Scene script records:
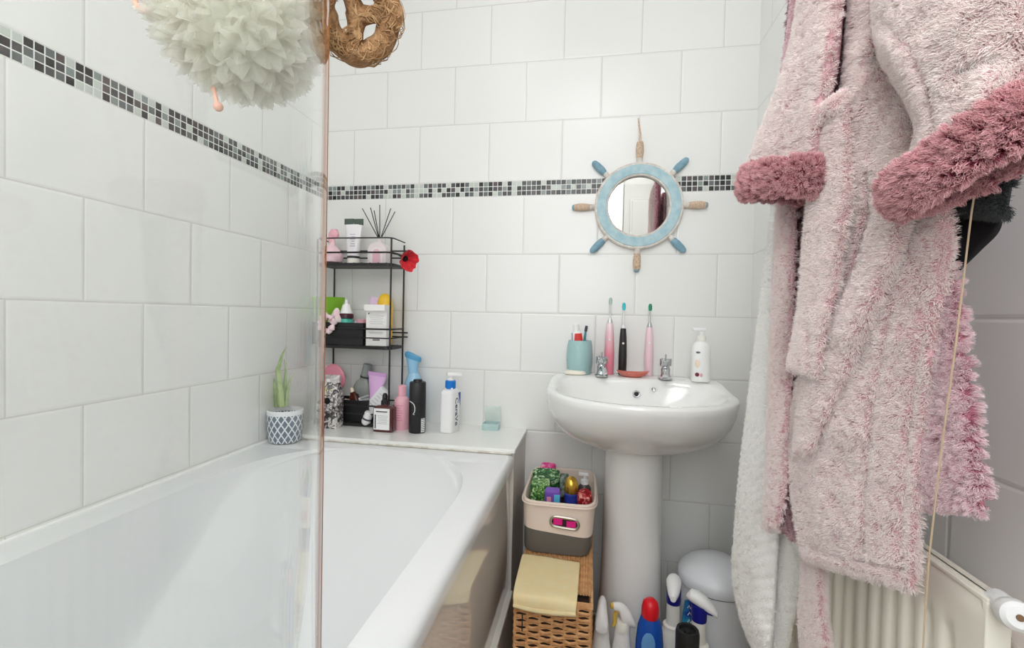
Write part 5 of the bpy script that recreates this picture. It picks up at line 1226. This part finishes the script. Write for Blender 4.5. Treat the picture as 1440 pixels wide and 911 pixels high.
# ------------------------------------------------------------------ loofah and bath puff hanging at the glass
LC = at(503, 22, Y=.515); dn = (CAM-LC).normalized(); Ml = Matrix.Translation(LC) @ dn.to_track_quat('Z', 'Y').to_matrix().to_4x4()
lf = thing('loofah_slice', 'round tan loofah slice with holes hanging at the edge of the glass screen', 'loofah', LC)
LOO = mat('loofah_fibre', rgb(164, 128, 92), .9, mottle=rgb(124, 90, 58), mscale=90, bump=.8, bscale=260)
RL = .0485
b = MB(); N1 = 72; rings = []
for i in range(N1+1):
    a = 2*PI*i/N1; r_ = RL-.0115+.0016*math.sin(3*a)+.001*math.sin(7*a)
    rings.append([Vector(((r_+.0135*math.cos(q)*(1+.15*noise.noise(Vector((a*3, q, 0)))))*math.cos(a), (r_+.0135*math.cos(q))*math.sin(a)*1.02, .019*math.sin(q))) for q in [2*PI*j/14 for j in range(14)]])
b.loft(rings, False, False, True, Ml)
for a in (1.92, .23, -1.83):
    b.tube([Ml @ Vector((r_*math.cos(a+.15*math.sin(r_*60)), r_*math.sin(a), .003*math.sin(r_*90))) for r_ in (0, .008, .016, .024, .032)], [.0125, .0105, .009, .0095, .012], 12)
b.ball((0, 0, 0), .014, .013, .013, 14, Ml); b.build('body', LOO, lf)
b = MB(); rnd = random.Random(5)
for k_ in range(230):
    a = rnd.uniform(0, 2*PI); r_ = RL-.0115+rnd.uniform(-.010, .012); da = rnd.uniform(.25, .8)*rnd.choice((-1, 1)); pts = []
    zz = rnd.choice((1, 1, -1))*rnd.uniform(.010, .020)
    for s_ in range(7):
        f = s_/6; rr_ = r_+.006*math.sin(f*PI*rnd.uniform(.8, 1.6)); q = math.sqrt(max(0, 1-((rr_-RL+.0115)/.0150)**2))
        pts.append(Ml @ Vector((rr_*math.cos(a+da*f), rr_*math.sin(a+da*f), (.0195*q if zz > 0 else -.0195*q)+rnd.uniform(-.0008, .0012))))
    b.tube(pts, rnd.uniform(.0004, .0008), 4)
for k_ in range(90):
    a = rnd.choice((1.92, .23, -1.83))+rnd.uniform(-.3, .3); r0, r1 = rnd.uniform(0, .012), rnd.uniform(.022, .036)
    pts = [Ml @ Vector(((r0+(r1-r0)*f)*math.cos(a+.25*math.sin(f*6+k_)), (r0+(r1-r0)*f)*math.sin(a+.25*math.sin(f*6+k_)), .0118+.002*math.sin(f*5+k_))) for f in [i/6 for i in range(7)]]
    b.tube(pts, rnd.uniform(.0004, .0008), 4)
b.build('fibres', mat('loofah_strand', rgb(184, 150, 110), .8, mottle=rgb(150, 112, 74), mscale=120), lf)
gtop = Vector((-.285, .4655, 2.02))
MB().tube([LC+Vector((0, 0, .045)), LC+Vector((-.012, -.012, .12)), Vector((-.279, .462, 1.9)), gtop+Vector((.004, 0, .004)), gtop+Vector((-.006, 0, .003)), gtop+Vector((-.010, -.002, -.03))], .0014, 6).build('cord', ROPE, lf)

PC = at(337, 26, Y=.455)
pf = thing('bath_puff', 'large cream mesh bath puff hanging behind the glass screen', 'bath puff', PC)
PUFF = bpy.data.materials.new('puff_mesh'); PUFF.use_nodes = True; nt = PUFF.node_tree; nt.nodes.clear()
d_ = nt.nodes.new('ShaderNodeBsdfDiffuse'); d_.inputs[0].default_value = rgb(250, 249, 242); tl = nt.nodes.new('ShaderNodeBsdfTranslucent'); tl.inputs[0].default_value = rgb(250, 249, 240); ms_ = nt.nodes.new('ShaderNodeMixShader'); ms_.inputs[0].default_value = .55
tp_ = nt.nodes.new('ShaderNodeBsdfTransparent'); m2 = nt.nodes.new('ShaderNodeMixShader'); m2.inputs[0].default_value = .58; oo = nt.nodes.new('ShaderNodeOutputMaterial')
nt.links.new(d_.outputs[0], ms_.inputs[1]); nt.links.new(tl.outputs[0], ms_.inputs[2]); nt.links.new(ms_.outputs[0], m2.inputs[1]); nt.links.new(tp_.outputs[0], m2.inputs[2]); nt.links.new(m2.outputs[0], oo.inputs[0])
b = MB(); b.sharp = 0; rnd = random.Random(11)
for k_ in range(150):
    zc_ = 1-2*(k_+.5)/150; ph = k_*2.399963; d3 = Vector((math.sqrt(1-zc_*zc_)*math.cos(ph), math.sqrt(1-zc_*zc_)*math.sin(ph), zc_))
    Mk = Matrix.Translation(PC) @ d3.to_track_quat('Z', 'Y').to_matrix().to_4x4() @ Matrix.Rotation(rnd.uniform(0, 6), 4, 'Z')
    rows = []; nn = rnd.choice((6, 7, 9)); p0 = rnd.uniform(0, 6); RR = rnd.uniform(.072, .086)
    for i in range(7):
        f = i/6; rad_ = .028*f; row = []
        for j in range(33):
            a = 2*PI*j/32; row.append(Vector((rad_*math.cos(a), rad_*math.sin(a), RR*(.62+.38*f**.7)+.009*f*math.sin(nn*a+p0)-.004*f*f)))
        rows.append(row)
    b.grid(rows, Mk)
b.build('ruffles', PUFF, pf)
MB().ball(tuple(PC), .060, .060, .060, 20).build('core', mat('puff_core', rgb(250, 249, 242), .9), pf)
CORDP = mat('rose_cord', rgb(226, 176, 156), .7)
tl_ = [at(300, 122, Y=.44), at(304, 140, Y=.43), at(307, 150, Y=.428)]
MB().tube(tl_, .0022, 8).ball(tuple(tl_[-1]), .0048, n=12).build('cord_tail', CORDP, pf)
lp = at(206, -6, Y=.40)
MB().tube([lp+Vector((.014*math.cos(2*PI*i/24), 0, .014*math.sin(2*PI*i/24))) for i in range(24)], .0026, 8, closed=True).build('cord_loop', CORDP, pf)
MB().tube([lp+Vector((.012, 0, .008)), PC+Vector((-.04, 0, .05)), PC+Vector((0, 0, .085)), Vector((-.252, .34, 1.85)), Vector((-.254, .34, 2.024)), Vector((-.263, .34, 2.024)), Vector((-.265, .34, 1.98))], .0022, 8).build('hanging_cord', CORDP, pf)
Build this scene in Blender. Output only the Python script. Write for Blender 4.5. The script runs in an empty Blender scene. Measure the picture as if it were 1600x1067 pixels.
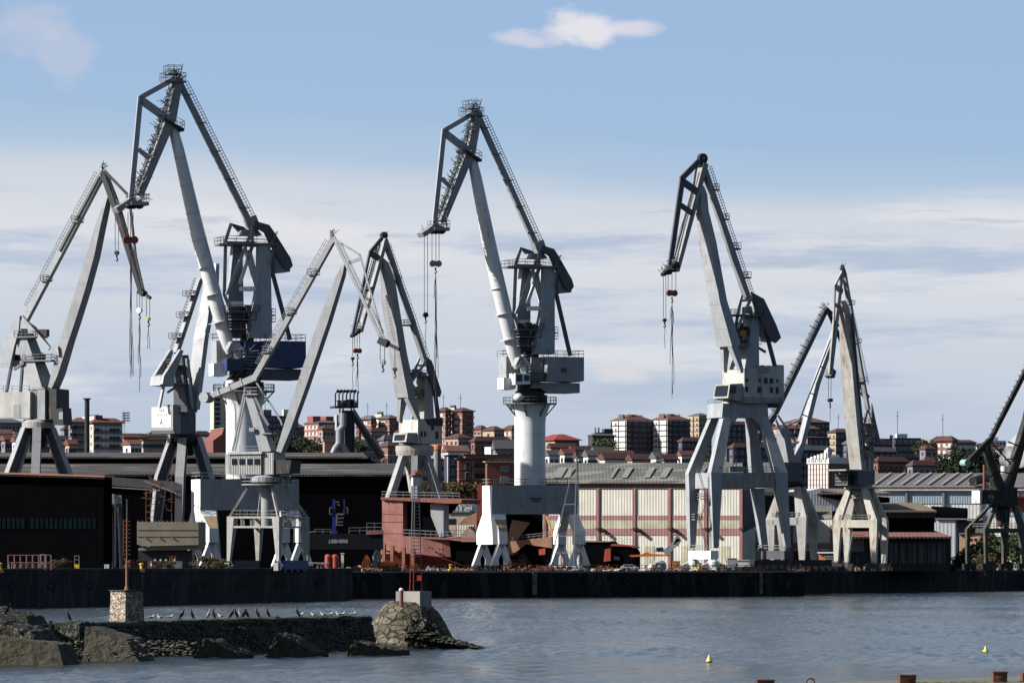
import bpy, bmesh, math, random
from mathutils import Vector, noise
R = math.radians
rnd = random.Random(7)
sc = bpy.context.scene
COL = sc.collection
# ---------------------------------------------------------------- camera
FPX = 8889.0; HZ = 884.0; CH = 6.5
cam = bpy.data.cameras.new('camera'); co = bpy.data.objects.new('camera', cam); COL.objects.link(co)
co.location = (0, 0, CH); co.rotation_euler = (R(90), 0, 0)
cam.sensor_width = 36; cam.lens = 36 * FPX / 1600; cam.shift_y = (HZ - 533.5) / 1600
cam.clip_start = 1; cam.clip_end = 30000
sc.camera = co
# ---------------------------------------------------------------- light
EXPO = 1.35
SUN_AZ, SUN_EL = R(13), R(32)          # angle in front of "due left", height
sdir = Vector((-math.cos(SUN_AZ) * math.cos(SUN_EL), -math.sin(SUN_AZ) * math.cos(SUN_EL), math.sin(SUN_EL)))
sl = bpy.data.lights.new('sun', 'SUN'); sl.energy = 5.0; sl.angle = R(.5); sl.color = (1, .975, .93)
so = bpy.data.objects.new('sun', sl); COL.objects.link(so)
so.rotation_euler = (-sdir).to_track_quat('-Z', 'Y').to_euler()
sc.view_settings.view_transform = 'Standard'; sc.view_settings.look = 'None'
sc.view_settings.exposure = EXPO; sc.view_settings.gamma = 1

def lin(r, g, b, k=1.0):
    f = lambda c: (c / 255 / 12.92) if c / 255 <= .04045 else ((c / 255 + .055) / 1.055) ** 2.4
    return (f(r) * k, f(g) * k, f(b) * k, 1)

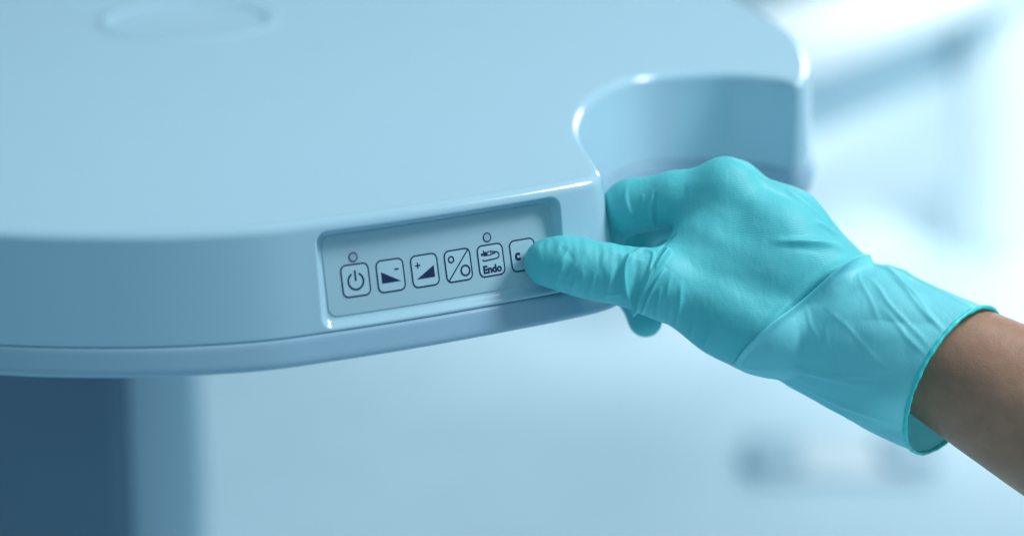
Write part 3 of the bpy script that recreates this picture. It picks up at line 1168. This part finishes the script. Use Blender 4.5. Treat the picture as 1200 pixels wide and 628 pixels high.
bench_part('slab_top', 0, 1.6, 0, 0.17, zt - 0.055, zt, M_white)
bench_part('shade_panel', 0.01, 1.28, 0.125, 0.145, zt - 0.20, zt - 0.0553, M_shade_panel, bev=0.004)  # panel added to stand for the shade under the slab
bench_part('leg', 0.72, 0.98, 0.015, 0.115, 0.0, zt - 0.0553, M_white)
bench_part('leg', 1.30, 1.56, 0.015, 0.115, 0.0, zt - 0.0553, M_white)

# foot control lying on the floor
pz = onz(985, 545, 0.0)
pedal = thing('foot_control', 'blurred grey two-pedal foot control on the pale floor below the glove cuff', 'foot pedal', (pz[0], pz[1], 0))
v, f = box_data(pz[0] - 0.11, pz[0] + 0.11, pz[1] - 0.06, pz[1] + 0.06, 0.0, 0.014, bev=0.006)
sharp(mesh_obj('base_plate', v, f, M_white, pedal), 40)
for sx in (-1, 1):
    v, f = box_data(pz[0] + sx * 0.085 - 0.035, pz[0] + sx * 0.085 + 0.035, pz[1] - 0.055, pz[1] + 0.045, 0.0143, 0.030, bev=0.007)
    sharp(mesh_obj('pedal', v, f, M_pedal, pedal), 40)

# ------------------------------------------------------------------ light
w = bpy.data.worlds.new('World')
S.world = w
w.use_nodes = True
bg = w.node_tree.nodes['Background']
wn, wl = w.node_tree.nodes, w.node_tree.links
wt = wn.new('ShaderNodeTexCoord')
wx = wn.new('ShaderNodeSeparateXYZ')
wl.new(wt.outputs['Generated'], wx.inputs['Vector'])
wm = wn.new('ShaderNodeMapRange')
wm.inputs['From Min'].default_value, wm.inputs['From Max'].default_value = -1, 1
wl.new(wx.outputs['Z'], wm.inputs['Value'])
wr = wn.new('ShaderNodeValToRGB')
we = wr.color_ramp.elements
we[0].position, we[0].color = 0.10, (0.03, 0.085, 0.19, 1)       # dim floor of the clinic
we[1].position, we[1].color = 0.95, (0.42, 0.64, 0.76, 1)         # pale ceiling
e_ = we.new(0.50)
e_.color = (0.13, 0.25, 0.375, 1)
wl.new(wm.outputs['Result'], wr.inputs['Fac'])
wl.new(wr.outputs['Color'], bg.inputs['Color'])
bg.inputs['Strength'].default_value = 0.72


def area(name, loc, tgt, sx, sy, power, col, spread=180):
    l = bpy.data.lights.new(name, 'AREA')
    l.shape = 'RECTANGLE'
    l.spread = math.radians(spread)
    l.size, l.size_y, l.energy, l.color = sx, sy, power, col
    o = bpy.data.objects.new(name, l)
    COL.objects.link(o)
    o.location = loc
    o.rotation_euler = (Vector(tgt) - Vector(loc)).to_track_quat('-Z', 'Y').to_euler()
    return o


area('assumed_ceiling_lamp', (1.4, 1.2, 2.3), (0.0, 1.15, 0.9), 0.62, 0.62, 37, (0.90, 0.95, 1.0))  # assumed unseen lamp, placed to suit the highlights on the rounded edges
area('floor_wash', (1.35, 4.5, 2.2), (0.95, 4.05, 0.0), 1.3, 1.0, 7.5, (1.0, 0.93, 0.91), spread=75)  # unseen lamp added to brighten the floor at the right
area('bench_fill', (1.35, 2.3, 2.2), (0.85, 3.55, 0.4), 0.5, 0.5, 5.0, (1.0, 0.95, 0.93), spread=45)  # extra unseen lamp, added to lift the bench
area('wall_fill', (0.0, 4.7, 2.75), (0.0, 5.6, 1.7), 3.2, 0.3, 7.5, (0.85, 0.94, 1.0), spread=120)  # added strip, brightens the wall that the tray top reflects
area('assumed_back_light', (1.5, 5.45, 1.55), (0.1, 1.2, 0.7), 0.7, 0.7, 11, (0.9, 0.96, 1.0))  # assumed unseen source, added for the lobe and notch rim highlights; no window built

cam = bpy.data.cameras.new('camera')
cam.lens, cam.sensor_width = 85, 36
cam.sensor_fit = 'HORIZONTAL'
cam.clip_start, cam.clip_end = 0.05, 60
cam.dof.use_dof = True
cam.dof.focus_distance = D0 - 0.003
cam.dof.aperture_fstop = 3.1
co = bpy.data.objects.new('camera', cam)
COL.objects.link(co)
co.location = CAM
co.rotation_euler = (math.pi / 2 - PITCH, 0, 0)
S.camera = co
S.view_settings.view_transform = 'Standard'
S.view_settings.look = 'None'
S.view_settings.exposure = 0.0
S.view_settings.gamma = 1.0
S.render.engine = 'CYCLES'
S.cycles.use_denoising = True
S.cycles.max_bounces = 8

Work to do ▸ Everything from the line containing "Write part 3" down to the line containing "sharp(mesh_obj('pedal', v, f, M_pedal, pedal), 40)" should be repeated exactly, with both end lines kept and no other lines added.

Full response ▸
Write part 3 of the bpy script that recreates this picture. It picks up at line 1168. This part finishes the script. Use Blender 4.5. Treat the picture as 1200 pixels wide and 628 pixels high.
bench_part('slab_top', 0, 1.6, 0, 0.17, zt - 0.055, zt, M_white)
bench_part('shade_panel', 0.01, 1.28, 0.125, 0.145, zt - 0.20, zt - 0.0553, M_shade_panel, bev=0.004)  # panel added to stand for the shade under the slab
bench_part('leg', 0.72, 0.98, 0.015, 0.115, 0.0, zt - 0.0553, M_white)
bench_part('leg', 1.30, 1.56, 0.015, 0.115, 0.0, zt - 0.0553, M_white)

# foot control lying on the floor
pz = onz(985, 545, 0.0)
pedal = thing('foot_control', 'blurred grey two-pedal foot control on the pale floor below the glove cuff', 'foot pedal', (pz[0], pz[1], 0))
v, f = box_data(pz[0] - 0.11, pz[0] + 0.11, pz[1] - 0.06, pz[1] + 0.06, 0.0, 0.014, bev=0.006)
sharp(mesh_obj('base_plate', v, f, M_white, pedal), 40)
for sx in (-1, 1):
    v, f = box_data(pz[0] + sx * 0.085 - 0.035, pz[0] + sx * 0.085 + 0.035, pz[1] - 0.055, pz[1] + 0.045, 0.0143, 0.030, bev=0.007)
    sharp(mesh_obj('pedal', v, f, M_pedal, pedal), 40)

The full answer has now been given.